PROBLEM: Go through the data below and copy it exactly, skipping every picture.

SUPPLIED INFORMATION:
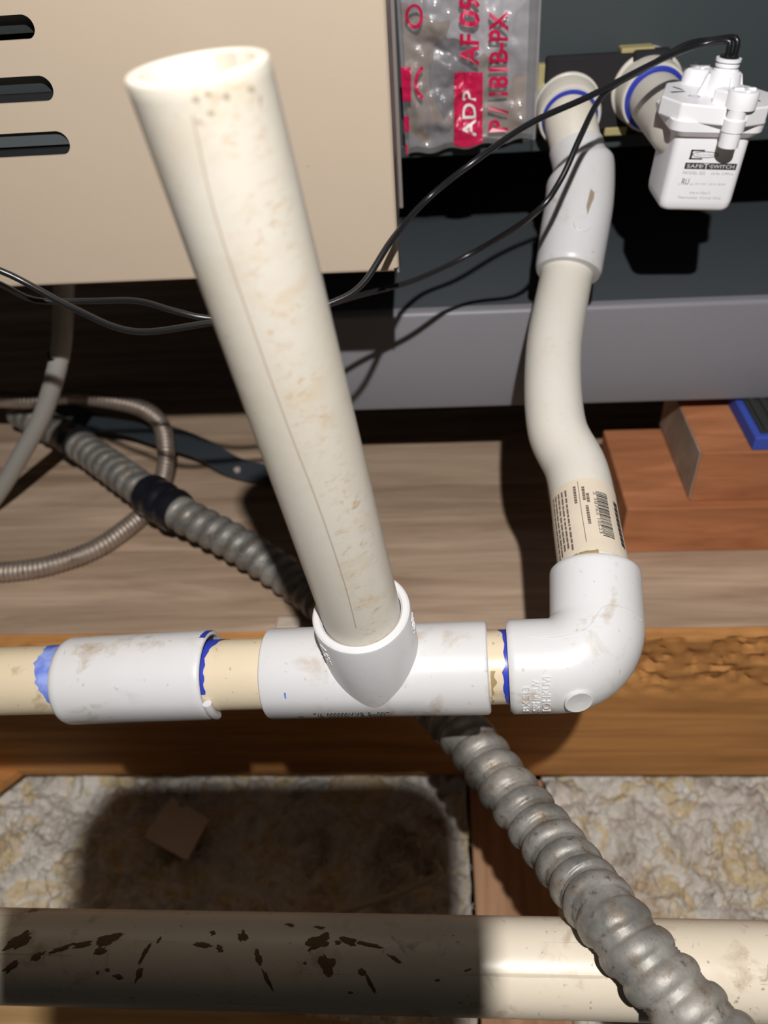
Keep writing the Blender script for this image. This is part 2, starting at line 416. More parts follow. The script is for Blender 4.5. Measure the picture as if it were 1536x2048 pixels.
def wool_bay(name, x0, x1, y0, y1, seed, label):
    st = 1.6; nu = int((x1-x0)/st); nvv = int((y1-y0)/st)
    def f(a, b):
        x = x0+(x1-x0)*a; y = y0+(y1-y0)*b
        p = V((x*.018+seed, y*.018, 0))
        h = 13*noise.fractal(p, 1.0, 2.1, 3)
        d = noise.voronoi(V((x*.045+seed, y*.045, 1)))[0]; h += 13*(.5-d[0])
        d = noise.voronoi(V((x*.11+2*seed, y*.11, 4)))[0]; h += 6*(.5-d[0])
        h += 5.0*noise.fractal(V((x*.16+seed, y*.16, 2)), .6, 2.3, 5)
        q = V((noise.noise(V((x*.06, y*.06, 7))), noise.noise(V((x*.06, y*.06, 17))), 0))*3
        zz = -170+h
        if y > 292: zz = min(zz, -159)
        return V((x+q.x, y+q.y, zz))
    g = grid(f, nu, nvv); fv, ff = list(g[0]), list(g[1]); rnd = random.Random(int(seed*10))
    for _ in range(int((x1-x0)*(y1-y0)*.05)):
        a_, b_ = rnd.random(), rnd.random(); p = f(a_, b_)
        if p.y > 286: continue
        an = rnd.uniform(0, 6.28); ln_ = rnd.uniform(4, 13); wv = rnd.uniform(.15, .4)
        dx, dy = math.cos(an)*ln_, math.sin(an)*ln_; up0 = rnd.uniform(.2, 1.0); up1 = rnd.uniform(1.0, 4.5); bend = rnd.uniform(-.35, .35)
        n0 = len(fv)
        for k in range(4):
            t = k/3; c = V((p.x+dx*t-dy*bend*t*t, p.y+dy*t+dx*bend*t*t, p.z+up0+up1*math.sin(math.pi*t)))
            sd_ = V((-dy, dx, ln_*.5)).normalized()*wv*(1-.6*t); fv += [c-sd_, c+sd_]
        ff += [(n0+2*k, n0+2*k+1, n0+2*k+3, n0+2*k+2) for k in range(3)]
    g = (fv, ff)
    o = obj(name, g[:2], M_WOOL, sharp=180); tag(o, label, 'insulation', None, 'stuff'); return o
wool_bay('loose_insulation', -430, 18, 60, 350, 1.3, 'grey and yellow loose fill insulation in the shaded bay beside the muddy pipe')
wool_bay('loose_insulation', 75, 330, 60, 350, 8.1, 'grey and yellow loose fill insulation in the lit bay right of the big conduit')
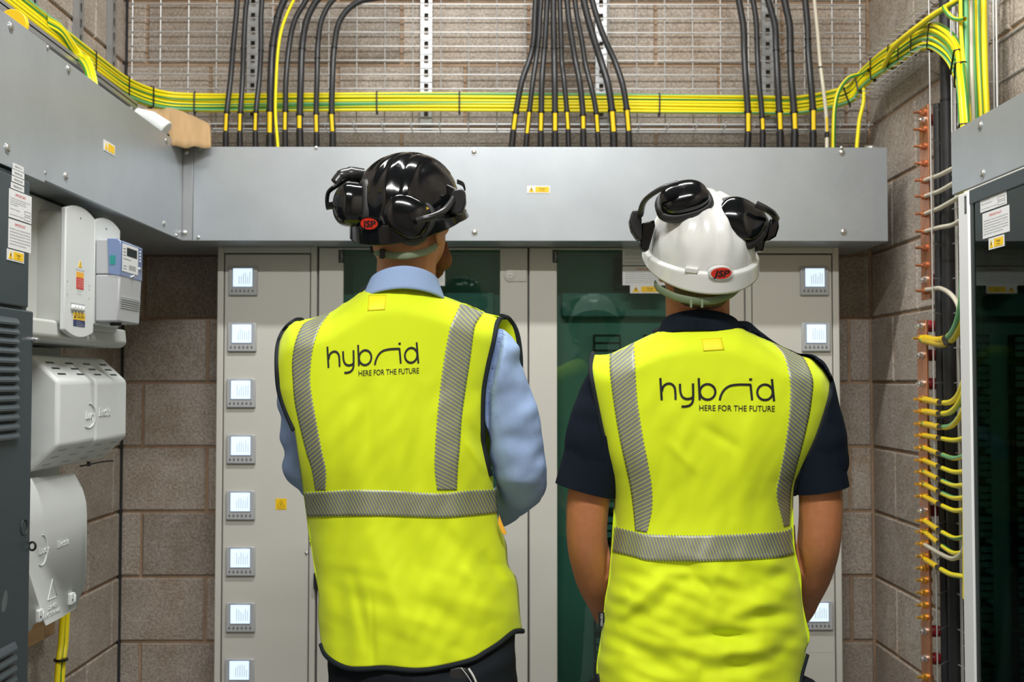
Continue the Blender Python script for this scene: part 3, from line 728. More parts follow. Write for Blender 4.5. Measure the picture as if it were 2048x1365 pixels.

THE OUTPUT:
Keep writing the Blender script for this image. This is part 2, starting at line 416. More parts follow. The script is for Blender 4.5. Measure the picture as if it were 1536x2048 pixels.
def wool_bay(name, x0, x1, y0, y1, seed, label):
    st = 1.6; nu = int((x1-x0)/st); nvv = int((y1-y0)/st)
    def f(a, b):
        x = x0+(x1-x0)*a; y = y0+(y1-y0)*b
        p = V((x*.018+seed, y*.018, 0))
        h = 13*noise.fractal(p, 1.0, 2.1, 3)
        d = noise.voronoi(V((x*.045+seed, y*.045, 1)))[0]; h += 13*(.5-d[0])
        d = noise.voronoi(V((x*.11+2*seed, y*.11, 4)))[0]; h += 6*(.5-d[0])
        h += 5.0*noise.fractal(V((x*.16+seed, y*.16, 2)), .6, 2.3, 5)
        q = V((noise.noise(V((x*.06, y*.06, 7))), noise.noise(V((x*.06, y*.06, 17))), 0))*3
        zz = -170+h
        if y > 292: zz = min(zz, -159)
        return V((x+q.x, y+q.y, zz))
    g = grid(f, nu, nvv); fv, ff = list(g[0]), list(g[1]); rnd = random.Random(int(seed*10))
    for _ in range(int((x1-x0)*(y1-y0)*.05)):
        a_, b_ = rnd.random(), rnd.random(); p = f(a_, b_)
        if p.y > 286: continue
        an = rnd.uniform(0, 6.28); ln_ = rnd.uniform(4, 13); wv = rnd.uniform(.15, .4)
        dx, dy = math.cos(an)*ln_, math.sin(an)*ln_; up0 = rnd.uniform(.2, 1.0); up1 = rnd.uniform(1.0, 4.5); bend = rnd.uniform(-.35, .35)
        n0 = len(fv)
        for k in range(4):
            t = k/3; c = V((p.x+dx*t-dy*bend*t*t, p.y+dy*t+dx*bend*t*t, p.z+up0+up1*math.sin(math.pi*t)))
            sd_ = V((-dy, dx, ln_*.5)).normalized()*wv*(1-.6*t); fv += [c-sd_, c+sd_]
        ff += [(n0+2*k, n0+2*k+1, n0+2*k+3, n0+2*k+2) for k in range(3)]
    g = (fv, ff)
    o = obj(name, g[:2], M_WOOL, sharp=180); tag(o, label, 'insulation', None, 'stuff'); return o
wool_bay('loose_insulation', -430, 18, 60, 350, 1.3, 'grey and yellow loose fill insulation in the shaded bay beside the muddy pipe')
wool_bay('loose_insulation', 75, 330, 60, 350, 8.1, 'grey and yellow loose fill insulation in the lit bay right of the big conduit')
Continue the Blender Python script for this scene: part 3, from line 728. More parts follow. Write for Blender 4.5. Measure the picture as if it were 2048x1365 pixels.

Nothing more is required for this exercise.